• _Recorded information_
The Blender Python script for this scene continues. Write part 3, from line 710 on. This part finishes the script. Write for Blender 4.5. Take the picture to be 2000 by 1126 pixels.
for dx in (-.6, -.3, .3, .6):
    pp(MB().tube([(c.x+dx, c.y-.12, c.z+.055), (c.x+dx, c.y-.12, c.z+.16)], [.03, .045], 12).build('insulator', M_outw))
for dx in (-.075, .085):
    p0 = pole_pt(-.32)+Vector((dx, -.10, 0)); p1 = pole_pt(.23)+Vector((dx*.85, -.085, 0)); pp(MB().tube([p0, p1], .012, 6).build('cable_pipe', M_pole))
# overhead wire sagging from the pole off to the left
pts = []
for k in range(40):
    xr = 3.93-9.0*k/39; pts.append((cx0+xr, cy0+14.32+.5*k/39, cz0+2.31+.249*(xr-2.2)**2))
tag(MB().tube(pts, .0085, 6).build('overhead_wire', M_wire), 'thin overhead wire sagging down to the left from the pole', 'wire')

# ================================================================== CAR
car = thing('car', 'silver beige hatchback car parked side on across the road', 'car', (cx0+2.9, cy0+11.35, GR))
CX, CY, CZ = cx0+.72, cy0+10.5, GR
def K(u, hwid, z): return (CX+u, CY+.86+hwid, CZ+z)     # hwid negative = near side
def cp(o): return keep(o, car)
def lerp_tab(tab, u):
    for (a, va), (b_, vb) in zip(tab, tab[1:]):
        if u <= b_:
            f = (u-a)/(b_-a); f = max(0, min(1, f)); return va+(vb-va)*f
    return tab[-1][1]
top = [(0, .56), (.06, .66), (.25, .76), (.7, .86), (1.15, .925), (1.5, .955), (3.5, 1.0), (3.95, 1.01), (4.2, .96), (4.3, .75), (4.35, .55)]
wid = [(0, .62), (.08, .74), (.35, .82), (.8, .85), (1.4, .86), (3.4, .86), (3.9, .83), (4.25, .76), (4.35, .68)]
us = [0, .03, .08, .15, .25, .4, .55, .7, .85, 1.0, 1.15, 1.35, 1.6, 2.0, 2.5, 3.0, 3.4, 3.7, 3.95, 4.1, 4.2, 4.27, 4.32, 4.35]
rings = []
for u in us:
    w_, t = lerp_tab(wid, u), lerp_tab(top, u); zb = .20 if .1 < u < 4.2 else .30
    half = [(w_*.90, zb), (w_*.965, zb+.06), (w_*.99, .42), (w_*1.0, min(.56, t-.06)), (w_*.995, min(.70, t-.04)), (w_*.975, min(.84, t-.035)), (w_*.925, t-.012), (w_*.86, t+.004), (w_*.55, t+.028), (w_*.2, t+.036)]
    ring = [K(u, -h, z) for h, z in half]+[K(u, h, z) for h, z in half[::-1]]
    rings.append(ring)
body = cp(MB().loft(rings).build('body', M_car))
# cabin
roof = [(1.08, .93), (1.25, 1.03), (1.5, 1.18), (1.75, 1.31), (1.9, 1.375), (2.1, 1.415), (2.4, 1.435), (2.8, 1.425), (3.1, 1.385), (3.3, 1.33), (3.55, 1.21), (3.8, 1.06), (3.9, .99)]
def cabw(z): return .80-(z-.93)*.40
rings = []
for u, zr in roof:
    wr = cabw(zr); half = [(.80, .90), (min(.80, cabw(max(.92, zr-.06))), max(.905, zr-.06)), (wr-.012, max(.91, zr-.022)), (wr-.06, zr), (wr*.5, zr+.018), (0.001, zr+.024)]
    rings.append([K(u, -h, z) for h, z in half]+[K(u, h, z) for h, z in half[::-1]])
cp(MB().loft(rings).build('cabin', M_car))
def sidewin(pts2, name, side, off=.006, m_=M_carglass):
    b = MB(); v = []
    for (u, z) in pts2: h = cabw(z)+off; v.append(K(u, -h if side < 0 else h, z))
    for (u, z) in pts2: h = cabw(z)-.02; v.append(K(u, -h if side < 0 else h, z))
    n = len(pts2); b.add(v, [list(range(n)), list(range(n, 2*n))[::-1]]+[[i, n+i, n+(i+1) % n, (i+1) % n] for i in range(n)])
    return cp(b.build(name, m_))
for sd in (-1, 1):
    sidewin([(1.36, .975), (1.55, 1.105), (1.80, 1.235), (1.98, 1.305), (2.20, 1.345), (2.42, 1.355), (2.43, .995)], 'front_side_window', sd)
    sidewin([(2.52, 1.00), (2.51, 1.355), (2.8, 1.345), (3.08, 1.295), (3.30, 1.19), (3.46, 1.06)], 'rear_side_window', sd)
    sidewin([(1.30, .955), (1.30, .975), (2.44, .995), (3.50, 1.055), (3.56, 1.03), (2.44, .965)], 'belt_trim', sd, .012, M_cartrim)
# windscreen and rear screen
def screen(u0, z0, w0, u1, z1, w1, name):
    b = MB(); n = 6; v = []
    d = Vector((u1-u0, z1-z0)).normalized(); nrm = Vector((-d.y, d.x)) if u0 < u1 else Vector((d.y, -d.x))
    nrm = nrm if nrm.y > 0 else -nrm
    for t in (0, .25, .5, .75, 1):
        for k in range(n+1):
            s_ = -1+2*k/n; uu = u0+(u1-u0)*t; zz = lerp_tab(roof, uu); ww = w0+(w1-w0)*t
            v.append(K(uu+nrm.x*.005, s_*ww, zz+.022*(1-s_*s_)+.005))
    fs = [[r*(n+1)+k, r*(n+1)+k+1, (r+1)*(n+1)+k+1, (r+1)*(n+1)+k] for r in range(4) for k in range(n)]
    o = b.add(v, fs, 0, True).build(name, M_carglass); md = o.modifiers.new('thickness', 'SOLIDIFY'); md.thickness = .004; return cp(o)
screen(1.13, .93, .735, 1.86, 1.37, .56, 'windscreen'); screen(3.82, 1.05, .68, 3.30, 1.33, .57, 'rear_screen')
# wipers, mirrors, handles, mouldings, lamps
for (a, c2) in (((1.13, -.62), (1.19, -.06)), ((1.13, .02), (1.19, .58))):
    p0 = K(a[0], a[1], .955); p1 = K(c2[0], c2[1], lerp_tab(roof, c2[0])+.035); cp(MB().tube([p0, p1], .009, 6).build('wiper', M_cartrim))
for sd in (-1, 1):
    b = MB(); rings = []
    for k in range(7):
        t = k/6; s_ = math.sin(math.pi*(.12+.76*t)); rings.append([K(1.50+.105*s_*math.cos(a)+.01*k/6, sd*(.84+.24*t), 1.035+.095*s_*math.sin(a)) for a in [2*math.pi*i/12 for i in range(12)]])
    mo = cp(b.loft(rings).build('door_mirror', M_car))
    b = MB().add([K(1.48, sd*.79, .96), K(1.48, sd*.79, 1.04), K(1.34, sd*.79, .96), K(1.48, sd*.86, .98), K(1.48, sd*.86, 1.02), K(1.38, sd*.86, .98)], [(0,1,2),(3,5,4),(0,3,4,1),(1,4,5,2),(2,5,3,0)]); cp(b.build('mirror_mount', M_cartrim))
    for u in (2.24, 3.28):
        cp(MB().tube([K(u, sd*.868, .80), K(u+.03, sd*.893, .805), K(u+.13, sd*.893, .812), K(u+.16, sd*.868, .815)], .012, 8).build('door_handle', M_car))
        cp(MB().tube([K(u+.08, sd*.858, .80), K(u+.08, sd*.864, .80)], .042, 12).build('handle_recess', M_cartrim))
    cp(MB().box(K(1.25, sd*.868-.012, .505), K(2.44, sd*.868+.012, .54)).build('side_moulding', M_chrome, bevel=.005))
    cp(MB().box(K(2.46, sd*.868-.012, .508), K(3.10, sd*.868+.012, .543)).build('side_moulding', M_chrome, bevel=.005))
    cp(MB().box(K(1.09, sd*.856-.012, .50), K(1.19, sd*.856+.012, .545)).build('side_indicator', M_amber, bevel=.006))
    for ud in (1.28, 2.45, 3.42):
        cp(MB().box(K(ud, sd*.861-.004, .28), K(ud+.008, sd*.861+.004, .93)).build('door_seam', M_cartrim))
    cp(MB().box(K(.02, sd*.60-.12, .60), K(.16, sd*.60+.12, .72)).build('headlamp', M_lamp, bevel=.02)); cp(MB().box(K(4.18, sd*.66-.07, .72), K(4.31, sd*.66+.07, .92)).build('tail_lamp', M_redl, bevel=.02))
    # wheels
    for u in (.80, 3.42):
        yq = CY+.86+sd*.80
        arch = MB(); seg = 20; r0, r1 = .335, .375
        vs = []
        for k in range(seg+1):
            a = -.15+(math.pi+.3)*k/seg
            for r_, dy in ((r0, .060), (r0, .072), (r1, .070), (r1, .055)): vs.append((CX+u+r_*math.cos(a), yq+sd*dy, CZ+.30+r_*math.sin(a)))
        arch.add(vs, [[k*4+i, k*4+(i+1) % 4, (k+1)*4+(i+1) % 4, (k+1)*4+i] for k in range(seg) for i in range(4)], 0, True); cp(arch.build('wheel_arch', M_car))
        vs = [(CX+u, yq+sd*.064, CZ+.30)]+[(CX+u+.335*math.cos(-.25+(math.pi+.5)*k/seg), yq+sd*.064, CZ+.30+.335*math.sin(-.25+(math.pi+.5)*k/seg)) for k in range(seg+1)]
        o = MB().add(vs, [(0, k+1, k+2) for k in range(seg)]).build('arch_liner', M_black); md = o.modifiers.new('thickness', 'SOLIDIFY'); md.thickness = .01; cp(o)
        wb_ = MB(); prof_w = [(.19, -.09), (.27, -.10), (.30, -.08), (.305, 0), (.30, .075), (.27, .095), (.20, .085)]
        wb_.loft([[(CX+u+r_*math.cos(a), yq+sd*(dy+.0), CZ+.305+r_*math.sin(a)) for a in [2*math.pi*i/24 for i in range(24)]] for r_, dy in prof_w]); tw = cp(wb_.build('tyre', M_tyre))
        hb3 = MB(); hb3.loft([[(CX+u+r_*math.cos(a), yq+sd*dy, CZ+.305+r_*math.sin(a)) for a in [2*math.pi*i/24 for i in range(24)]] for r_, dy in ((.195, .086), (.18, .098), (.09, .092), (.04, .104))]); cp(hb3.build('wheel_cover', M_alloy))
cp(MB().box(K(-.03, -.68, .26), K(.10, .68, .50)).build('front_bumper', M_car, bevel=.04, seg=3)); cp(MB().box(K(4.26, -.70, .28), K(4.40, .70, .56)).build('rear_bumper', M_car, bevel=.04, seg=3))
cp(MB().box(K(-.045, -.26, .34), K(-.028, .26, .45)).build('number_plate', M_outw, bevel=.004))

• _Problem details_
Output exactly the leading lines of the data, up to and including the line marked by "the pole', 'wire')".

• _Task answer_
The Blender Python script for this scene continues. Write part 3, from line 710 on. This part finishes the script. Write for Blender 4.5. Take the picture to be 2000 by 1126 pixels.
for dx in (-.6, -.3, .3, .6):
    pp(MB().tube([(c.x+dx, c.y-.12, c.z+.055), (c.x+dx, c.y-.12, c.z+.16)], [.03, .045], 12).build('insulator', M_outw))
for dx in (-.075, .085):
    p0 = pole_pt(-.32)+Vector((dx, -.10, 0)); p1 = pole_pt(.23)+Vector((dx*.85, -.085, 0)); pp(MB().tube([p0, p1], .012, 6).build('cable_pipe', M_pole))
# overhead wire sagging from the pole off to the left
pts = []
for k in range(40):
    xr = 3.93-9.0*k/39; pts.append((cx0+xr, cy0+14.32+.5*k/39, cz0+2.31+.249*(xr-2.2)**2))
tag(MB().tube(pts, .0085, 6).build('overhead_wire', M_wire), 'thin overhead wire sagging down to the left from the pole', 'wire')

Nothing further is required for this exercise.